A questão é que eu sinto que as rotinas têm sempre algo de extraordinário. A começar pelo dado imperceptível de acordarmos. É certo que a rotina dita que é para acordar cedo e que não dá para grandes elaborações mentais. A vida é agora. É sempre agora. É feita desse acordar que quer ficar mais um bocadinho. E de tudo o que vem a seguir à decisão quotidiana que olha para o despertador a marcar as 06.30 e que pensa que é melhor não pensar muito no assunto. Mas há o respirar. E esse é como a vida: é sempre agora. Até ver, melhor acrescentar.
Penso muito nisto dos dias. Da maneira como se sucedem. E penso com carinho em alguns dos dados previsíveis da minha vida. Pensando bem a sério, chego ao ponto de defender alguns desses dados. Umas vezes, no registo de tomar conta. Noutras circunstâncias, parece ser preciso um exército. 
Este é um dos tais dados previsíveis da minha vida. Saber que há sempre um bolo de iogurte com cenas, como costumo dizer no tom ligeiro com que digo algumas coisas. Este é com laranjas e coco. A base é previsível como se fosse rotina. Mas dá sempre para algo de muito especial, a tal base. Tem de haver bolo de iogurte. É que assim, os dias ficam mais bonitos. É por isso. Os quadradinhos especiais, guardados numa das minhas latas de bolos parecem ser uma alegria próxima, exequível. Vão desaparecendo, ao ritmo do primeiro café de cada um dos dias. Ao sabor dos finais de jantar preguiçosos, a prolongar um tempo precioso. Os dois bolos de iogurte de todas as semanas aqui. O bolo feito no domingo à noite e que vai durar até quarta-feira. E o bolo feito na quinta-feira, já com ressonâncias de fim-de-semana. A cadência é essa. Ou a rotina, se se quiser. E eu gosto e preciso deste dado. Muito.
Bolo de iogurte é a vida descomplicada. É o que eu penso. É como se puséssemos a vida numa taça e batêssemos tudo de uma vez. A seguir, é só um bocadinho de forno e, no fim de tudo, aquela magia boa de um bolo delicioso e despretensioso. A sequência é uma das páginas de um dos meus cadernos. E fica também aqui. Bem perto dos jeans que são todas as estações, desde a minha adolescência. Um dos tais dados previsíveis, estes jeans. São meus há tantos anos e gosto deles há tantos anos. 

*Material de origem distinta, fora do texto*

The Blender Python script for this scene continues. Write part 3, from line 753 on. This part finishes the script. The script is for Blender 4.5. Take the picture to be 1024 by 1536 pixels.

Bolo de iogurte com coco e laranja

4 ovos inteiros + 1 iogurte natural + 2 copos (de iogurte) de farinha + 2 copos (de iogurte) de coco + 4 copos (de iogurte) de açúcar + 2 copos (de iogurte) de óleo + raspa de duas laranjas e o sumo de uma. 

Bate-se tudo junto, durante uns cinco minutos. Leva-se ao forno durante vinte minutos exactos, num tabuleiro com estas dimensões: 40 x 27 x 2,5, a 180ºc. Retira-se do forno, parte-se em quadrados e polvilha-se com açúcar em pó e raspas de laranja. Como sobremesa, fica ainda mais especial, servido com esta compota de laranja. 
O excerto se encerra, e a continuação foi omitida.